According to the DGFMS study, 43% of Singapore consumers are only willing to pay between $75,000 and $150,000 for an EV. That is well within the budget for the Model 3 Standard Range, but not for the more powerful Tesla Model 3 Performance. Only 17% of Singapore consumers can afford the latter since they are willing to fork out between $150,000 to $200,000 for an EV. Meanwhile, 19% of Singapore consumers are priced out completely since they are only willing to pay less than $75,000 for an EV.

But as battery prices continue to fall, lower-end EVs will become more viable, Theseira says. He reckons battery costs are expected to reach the level at which building EVs will be as cost-competitive as conventional ICE vehicles sometime in the middle of the decade.

“That is quite a huge factor, because what makes EVs different are that the key technologies are still expected to improve in performance and cost every year, whereas there is no expectation that ICE technology can improve to the same extent. That is why EVs are very much the future and ICE is a dead-end technology,” he says.

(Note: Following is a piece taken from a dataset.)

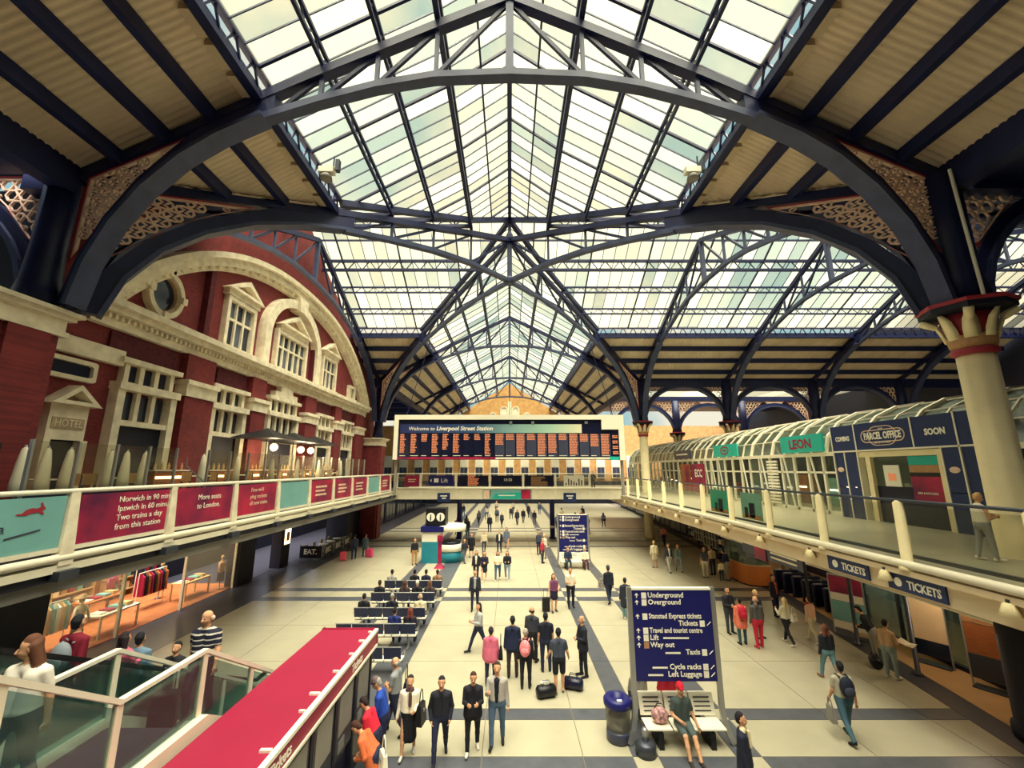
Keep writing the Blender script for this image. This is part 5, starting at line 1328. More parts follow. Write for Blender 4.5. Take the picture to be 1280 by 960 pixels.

The choice of EVs is another challenge. Thus far, Tesla and BYD appear to be the only pure EV manufacturers that are selling their vehicles here, though their range of models is limited compared to ICE vehicles. Traditional auto manufacturers also do not have an extensive line-up of EVs yet. “There is not enough choice of models,” says Deloitte’s Berdichevskiy.

EV maintenance service providers are also largely available only with official dealers and/ or EV manufacturers currently. Theseira points out that there is currently no third-party maintenance sector for EVs. This means that early adopters will be stuck with having to use the official dealer for repairs for some time, he says.

While standard mechanical repairs can probably be done by third-party workshops, repairs to the EV power system and batteries will likely remain specialised tasks for some time, he says. This is until more technicians are trained by the EV manufacturers, who then decide to venture out and start their third-party workshops, he explains.

Another long-term concern is recycling, says Theseira. He explains that EVs are expected to have considerable residual value due to the remaining capacity of the batteries and rare metals contained within. “So, an EV recycling system does have to be developed, though it may not be onshore,” he says.